The Farm Bill should be good news for farmers, covering, as it usually does, subsidies for them and, through the food stamps programme, for the poor. The previous bill included direct subsidies for farmers to the tune of $7bn a year, a land-conservation programme costing some $5bn and crop insurance, which comes at a price tag of up to $8bn. In the past, a deal between Republicans and Democrats has ensured that both farmers and poor people got their cash. But the farmers are worried, this time round, that Republicans are more determined to cut welfare and less concerned to protect farmers than they used to be. Not long ago, Mr Trump suggested cutting crop insurance by a third. Michael Conway, the congressman who submitted the bill, did not include the suggestion in his draft, but conservative groups such as the Heritage Foundation have lambasted the bill for, in their view, doing nothing to cut wasteful subsidy programmes. It will be bitterly debated over the coming months.

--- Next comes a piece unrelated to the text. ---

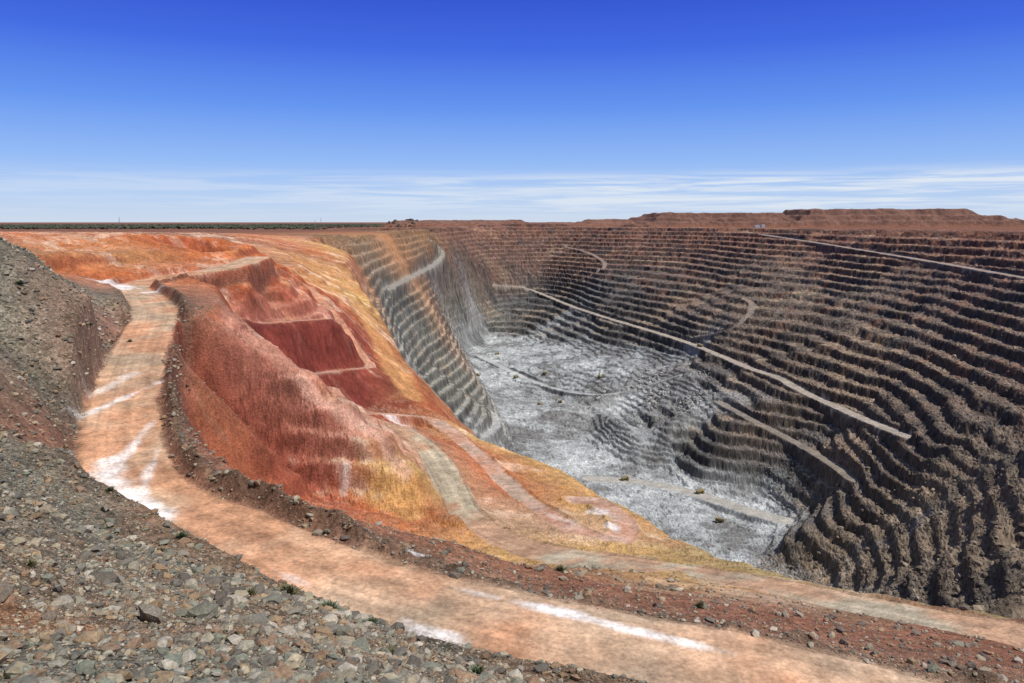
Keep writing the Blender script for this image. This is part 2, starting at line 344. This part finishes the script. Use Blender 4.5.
C=mix(C,lin((180,120,84)),np.clip((nr-.0)*1.8,0,.5)*rw)
C=mix(C,lin((158,142,120)),np.clip((-nr-.06)*1.8,0,.6)*rw)
# stone-scale speckle
C*=np.clip(1+J1*(.20*tw*sm(Rg,500,800)+.13*fm+.08*ne2+.05*hm)+.12*J2*(tw+flo)*(1-roadmask),.4,1.8)[...,None]
nsalt=fbm(X,Y,8,6,181,g=.68)
def salt(u,v,D,rx,ry,ang,s=1.0):
    global C
    y=FL*D/(v-222);x=y*(u-512)/FL
    ca,sa=math.cos(ang),math.sin(ang)
    a=((X-x)*ca+(Y-y)*sa)/rx;b=(-(X-x)*sa+(Y-y)*ca)/ry
    d=np.sqrt(a*a+b*b)
    w=np.clip((1.0-d+1.1*nsalt)*1.7,0,1)*s
    C=mix(C,lin((224,214,206)),w*.88)
for a in [(106,478,45,3.0,12,.3),(126,500,46,4.5,8,.8),(155,518,46.5,4,5,.9),(116,405,42,1.5,22,-.15,.75),(136,440,43.2,1.2,18,.15,.6),(150,468,44.5,1.2,12,.3,.7),(112,384,40,2,12,0,.6),(128,455,44,1,14,.2,.6),
 (115,287,30,9,14,.9),(150,292,31,5,5,0,.9),(425,629,49.3,6,1.5,-.5),(545,609,49.8,7,1.0,-.42,.9),(600,622,50,9,1.2,-.42,.9),(670,640,50.3,9,1.2,-.42,.9),(480,590,49,4,.8,-.4,.6),(290,577,48.3,3,1.2,-.6,.5),
 (415,551,48.5,1.4,1,0,.9),(597,512,107,5,9,0,.85),(614,528,104,3,8,0,.85),(345,485,84,2,5,0,.4),(395,418,97,9,5,0,.75),(560,520,106,2,18,.5,.4)]:
    salt(*a)
C=np.clip(C,0.012,.85)
def samp(A,x,y):
    r=np.hypot(x,y);t=np.arctan2(x,y)
    fi=np.interp(r,rr,np.arange(NR));fj=np.interp(t,th,np.arange(NC))
    i=np.clip(fi.astype(int),0,NR-2);j=np.clip(fj.astype(int),0,NC-2);a=fi-i;b=fj-j
    if A.ndim==3:a=a[...,None];b=b[...,None]
    return (A[i,j]*(1-a)+A[i+1,j]*a)*(1-b)+(A[i,j+1]*(1-a)+A[i+1,j+1]*a)*b
def mesh_from(name,V,Fq,col=None,extra=None,smooth=False):
    me=bpy.data.meshes.new(name); V=np.asarray(V,np.float32);Fq=np.asarray(Fq,np.int32);k=Fq.shape[1]
    me.vertices.add(len(V));me.vertices.foreach_set('co',V.ravel())
    me.loops.add(Fq.size);me.loops.foreach_set('vertex_index',Fq.ravel())
    me.polygons.add(len(Fq));me.polygons.foreach_set('loop_start',np.arange(0,Fq.size,k,dtype=np.int32))
    me.polygons.foreach_set('use_smooth',np.full(len(Fq),smooth))
    me.update(calc_edges=True)
    if col is not None:
        a=me.color_attributes.new('Col','FLOAT_COLOR','POINT')
        cc=np.ones((len(V),4),np.float32);cc[:,:3]=col
        if extra is not None: cc[:,3]=extra
        a.data.foreach_set('color',cc.ravel())
    ob=bpy.data.objects.new(name,me);bpy.context.scene.collection.objects.link(ob);return ob
def nd(nt,t,**k):
    n=nt.nodes.new(t)
    for a,b in k.items(): setattr(n,a,b)
    return n
def ground_mat(name,road=False):
    m=bpy.data.materials.new(name);m.use_nodes=True;nt=m.node_tree;L=nt.links
    bs=nt.nodes['Principled BSDF'];bs.inputs['Roughness'].default_value=.95;bs.inputs['Specular IOR Level'].default_value=.1
    at=nd(nt,'ShaderNodeVertexColor');at.layer_name='Col'
    tc=nd(nt,'ShaderNodeTexCoord')
    def noise(scale,det,vec=None,ro=.6):
        n=nd(nt,'ShaderNodeTexNoise');n.inputs['Scale'].default_value=scale;n.inputs['Detail'].default_value=det;n.inputs['Roughness'].default_value=ro
        L.new(vec or tc.outputs['Object'],n.inputs['Vector']);return n
    def rng_(n,a,b,lo=.3,hi=.7):
        r=nd(nt,'ShaderNodeMapRange');r.inputs[1].default_value=lo;r.inputs[2].default_value=hi;r.inputs[3].default_value=a;r.inputs[4].default_value=b;L.new(n,r.inputs[0]);return r.outputs[0]
    def mul(a,b):
        q=nd(nt,'ShaderNodeMath',operation='MULTIPLY');L.new(a,q.inputs[0]);L.new(b,q.inputs[1]);return q.outputs[0]
    mp=nd(nt,'ShaderNodeMapping');mp.inputs['Scale'].default_value=(1,1,.12);L.new(tc.outputs['Object'],mp.inputs['Vector'])
    n1=noise(.06,10,None,.72);n2=noise(1.6,6);n3=noise(.3,7,mp.outputs[0],.68)
    f=mul(rng_(n1.outputs[0],.66,1.34),rng_(n2.outputs[0],.70,1.30));f=mul(f,rng_(n3.outputs[0],.64,1.36))
    vo=nd(nt,'ShaderNodeTexVoronoi');vo.inputs['Scale'].default_value=7;L.new(tc.outputs['Object'],vo.inputs['Vector'])
    vs=nd(nt,'ShaderNodeSeparateColor');L.new(vo.outputs['Color'],vs.inputs[0])
    vo2=nd(nt,'ShaderNodeTexVoronoi');vo2.inputs['Scale'].default_value=1.5;L.new(tc.outputs['Object'],vo2.inputs['Vector'])
    vs2=nd(nt,'ShaderNodeSeparateColor');L.new(vo2.outputs['Color'],vs2.inputs[0])
    pb=mul(rng_(vs.outputs[0],.55,1.5,0,1),rng_(vs2.outputs[1],.6,1.4,0,1))
    mx=nd(nt,'ShaderNodeMix',data_type='FLOAT');mx.inputs[2].default_value=1.0
    L.new(at.outputs['Alpha'],mx.inputs[0]);L.new(pb,mx.inputs[3])
    f=mul(f,mx.outputs[0])
    vm=nd(nt,'ShaderNodeVectorMath',operation='SCALE');L.new(at.outputs['Color'],vm.inputs[0]);L.new(f,vm.inputs['Scale'])
    L.new(vm.outputs[0],bs.inputs['Base Color'])
    b1=nd(nt,'ShaderNodeBump');b1.inputs['Strength'].default_value=.7 if not road else .2;b1.inputs['Distance'].default_value=4.0 if not road else .8
    L.new(n1.outputs[0],b1.inputs['Height'])
    b2=nd(nt,'ShaderNodeBump');b2.inputs['Strength'].default_value=.7 if not road else .25;b2.inputs['Distance'].default_value=.4
    L.new(n2.outputs[0],b2.inputs['Height']);L.new(b1.outputs[0],b2.inputs['Normal'])
    b4=nd(nt,'ShaderNodeBump');b4.inputs['Strength'].default_value=.6 if not road else .1;b4.inputs['Distance'].default_value=1.6
    L.new(n3.outputs[0],b4.inputs['Height']);L.new(b2.outputs[0],b4.inputs['Normal'])
    b3=nd(nt,'ShaderNodeBump');b3.inputs['Distance'].default_value=.12;b3.invert=True
    L.new(at.outputs['Alpha'],b3.inputs['Strength']);L.new(vo.outputs['Distance'],b3.inputs['Height']);L.new(b4.outputs[0],b3.inputs['Normal'])
    L.new(b3.outputs[0],bs.inputs['Normal'])
    return m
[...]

But trade is the farmers’ biggest worry. Mr Trump has pulled out of the Trans-Pacific Partnership (TPP), a colossal trade agreement between 12 Pacific Rim countries, threatened to leave the North American Free-Trade Agreement and slapped tariffs on imports of steel (25%) and aluminium (10%). All those moves are problematic for agriculture. Mr Tosh says that he has already been hit by the steel and aluminium tariffs. He is planning to increase his herd of pigs from 750,000 to 950,000 and the costs of the new barns needed have gone through the roof thanks to the higher price of rebar, a steel rod for reinforcing concrete. He expects to be hit even harder by the 25% tariff on American pork imposed by the Chinese government on April 2nd in retaliation for Mr Trump’s tariffs.
China is the third-largest market for American pigs and the biggest market for variety meats (pig feet, livers and hearts), which most Americans do not eat. Last year America sold China 496,000 tonnes of pork worth $1.1bn, or 20% of total pork exports. Farmers expect to lose most if not all of this business. Domestic prices are, as a result, expected to fall by $6-8 per pig. In Mr Tosh’s case this will translate into a loss of up to $6m a year.
Soyabean farmers stand to lose even more than their peers farming livestock or other crops. One-quarter of their production is exported to China. With prices of soyabeans languishing at $10 a bushel (compared with $17 in 2013) they cannot afford to lose their biggest export market to Brazil and Argentina.